LAST Friday, King Letsie III called for the speedy implementation of all the Southern African Development Community (SADC) recommendations and the depoliticisation of security institutions to ensure stability in the country.

In His Majesty’s Speech from the Throne in the National Assembly, the King also said: “I would like to see my government working on this country’s issues with independence and great enthusiasm,”

“Where we can on our own without needing international and SADC intervention, we should do so, starting with the very challenges that we are currently facing.”

His Majesty stated that the reforms would revolve around sustainable development goals, depoliticisation of the public service as well as parliamentary reforms to ensure that the august house oversees the business of the government on a daily basis.

Like most peace-loving Basotho, we were hoping that the political gladiators were heeding this call since it encapsulates the building blocks of Lesotho’s political and economic advancement.

However, this is not the case if the remarks by the Lesotho Congress for Democracy (LCD) elsewhere in this edition are anything to go by.

The opposition party has vowed to scuttle the envisioned security sector reforms as long as newly-appointed Police and Public Safety ministry Principal Secretary Khothatso Tšooana and Deputy Commissioner of Police (DCP) Holomo Molibeli remain in post.

To say such a declaration is disconcerting is an understatement. It’s one thing for a political party to fight to reclaim lost political power and quite another to want to derail a national process. Of course the four-party governing coalition need not antagonise the opposition with their appointments.
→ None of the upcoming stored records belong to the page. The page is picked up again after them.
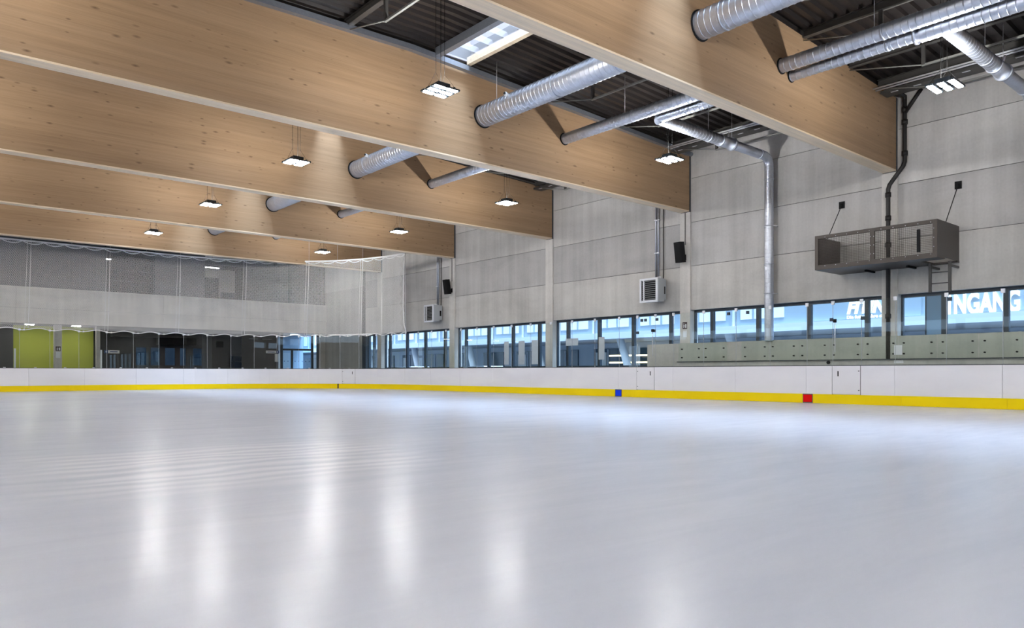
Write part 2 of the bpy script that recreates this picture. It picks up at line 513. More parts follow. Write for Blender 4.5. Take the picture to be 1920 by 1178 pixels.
# ------------------------------------------------------------------ roof deck with skylights
ceil_ = sroot('ceiling', 'dark corrugated steel roof deck', (5, 10, 9.3))
SKX0, SKX1 = 11.9, 12.95
def corrugated(x0, x1, y0, y1, pitch=0.31, h=0.085, nx=1):
    mb = MB()
    xs = [x0 + (x1 - x0) * i / nx for i in range(nx + 1)]
    if x0 < 11.0 < x1: xs = sorted(set(xs + [11.0]))
    prof = []
    y = y0
    while y < y1 - 0.02:
        for dy, dz in ((0.0, 0.0), (0.13, 0.0), (0.165, h), (0.275, h)):
            if y + dy <= y1: prof.append((y + dy, dz))
        y += pitch
    prof.append((y1, 0.0))
    b = 0
    for x in xs:
        for yy, dz in prof: mb.v.append((x, yy, deck(x) + dz))
    n = len(prof)
    for i in range(len(xs) - 1):
        for j in range(n - 1):
            mb.f.append((i * n + j, i * n + j + 1, (i + 1) * n + j + 1, (i + 1) * n + j)); mb.smooth.append(False)
    return mb
bay_edges = [(YB, -12.78)] + [(AX[0] + 7.5 * (k - 2), AX[0] + 7.5 * (k - 1)) for k in range(0, 7)] + [(39.72, YE + 0.2)]
for (y0, y1) in bay_edges:
    corrugated(XL, SKX0, y0, y1, nx=2).build('deck_sheet', 'deck', ceil_)
    corrugated(SKX1, XW + 0.4, y0, y1).build('deck_sheet', 'deck', ceil_)
MB().hexa([(XL - .3, YB, 9.55), (SKX0, YB, 10.01), (SKX0, YE + 14, 10.01), (XL - .3, YE + 14, 9.55),
           (XL - .3, YB, 9.85), (SKX0, YB, 10.2), (SKX0, YE + 14, 10.2), (XL - .3, YE + 14, 9.85)]).build('roof_insulation', 'dark_steel', ceil_)
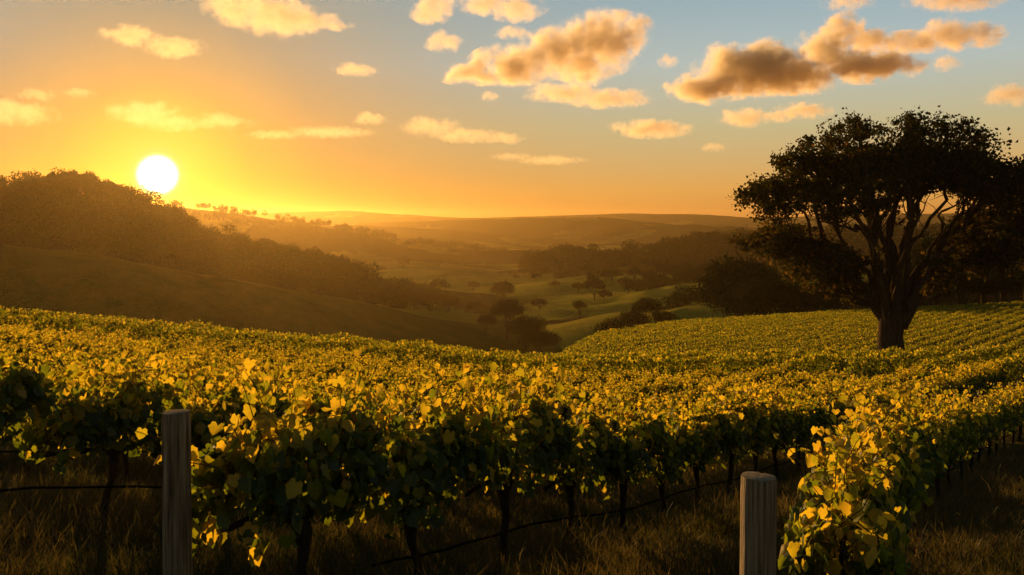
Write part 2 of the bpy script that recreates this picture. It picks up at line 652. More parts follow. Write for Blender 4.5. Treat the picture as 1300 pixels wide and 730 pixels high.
def crown_cloud(lobes, per, size, squash=.8, gap=.15):
    """Leaf clumps spread through a set of lobes (centre, radius): dense near the lobe skins."""
    P, Nn = [], []
    for c, r in lobes:
        n = int(per * r * r)
        u = rand_unit(n)
        rad = r * np.clip(rng.beta(5, 1.6, n) * 1.08, 0, 1.12)
        w = 1 + .22 * np.sin(5 * u[:, 0] + 3 * c[0]) * np.sin(4 * u[:, 1] + c[1]) + .12 * np.sin(9 * u[:, 2] + 7 * u[:, 0])
        p = np.asarray(c) + u * (rad * w)[:, None] * np.array([1, 1, squash])
        P.append(p)
        Nn.append(u)
    P, Nn = np.concatenate(P), np.concatenate(Nn)
    n = len(P)
    nrm = Nn * .6 + rand_unit(n) * .9
    tip = rand_unit(n) + np.array([0, 0, -.5])
    s = size * rng.uniform(.55, 1.35, n)
    V, T = scatter(CARD, CARD_T, P, nrm, tip, s)
    return V, T, np.repeat(np.clip(rng.beta(2, 2.5, n), 0, 1), 2)


def make_tree(h, spread, n_lobes, bare, seed, leaf=.62, per=46):
    """A broad crowned tree on a tapered trunk with a few limbs: returns (trunk mesh, crown mesh)."""
    st = np.random.default_rng(seed)
    lobes = []
    for i in range(n_lobes):
        a = i * 2.4 + st.uniform(0, .8)
        rr = spread * math.sqrt((i + .5) / n_lobes) * .72
        z = bare + (h - bare) * (.30 + .52 * (1 - (rr / spread) ** 2) * st.uniform(.75, 1.05))
        lobes.append((np.array([rr * math.cos(a), rr * math.sin(a), z]), st.uniform(.30, .46) * spread))
    tb = Tubes()
    tr = h * .022
    tb.add(wiggle((0, 0, -.6), (.1 * spread, 0, h * .55), 8, .06), np.linspace(tr * 1.5, tr * .5, 8), 8)
    for c, r in lobes:
        b = np.array([0, 0, bare * st.uniform(.5, .9)])
        tb.add(wiggle(b, c, 6, .1, bend=(c * .35 + np.array([0, 0, c[2] * .3]))), np.linspace(tr * .6, tr * .1, 6), 5, cap=False)
    V, T, ti = crown_cloud(lobes, per, leaf)
    return tb.mesh('trunk', M_BARK), mesh_tris('crown', V, T, M_TREELEAF, ti)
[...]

But ultimately the people in charge get to appoint the people they want; that’s democracy after all. Lost in this storm in a teacup is the bigger picture.

Lesotho urgently needs to get its act together just to catch up with countries in the SADC region let alone the rest of the world. Countries like Botswana and Namibia, which were worse off than us 50 years ago, speak volumes about the ground that we have lost fighting needless battles.

Those countries’ citizens have the great privilege of living in middle income countries, while Lesotho languishes in the least developed status category.

Lest we forget, former Zambian President Rupiah Banda, who was also the head of the Electoral Institute of Southern Africa election observer mission, eloquently summed up what needs to be done in Lesotho post the elections.

He said a new political mind-set was needed for Basotho to find long-lasting solutions to the country’s perennial political challenges through inclusive and broad-based dialogue.

The sentiment was echoed by the Southern African Development Community Electoral Observer Mission (SEOM) which stated that the reforms process was just as important as the outcome of the 3 June 2017 elections. SEOM also urged the incoming government to prioritise the implementation of reforms soon after assuming power.

Obviously, the implementation of the reforms cannot be the government’s job alone. The participation and cooperation of the opposition parties such as the LCD in the reforms processes is pivotal to ensuring that concrete and lasting reforms are effected for posterity.

Refusing to implement reforms is tantamount to cutting off the nose to spite the face because, one way or another, we all bear the brunt of instability and economic stagnation.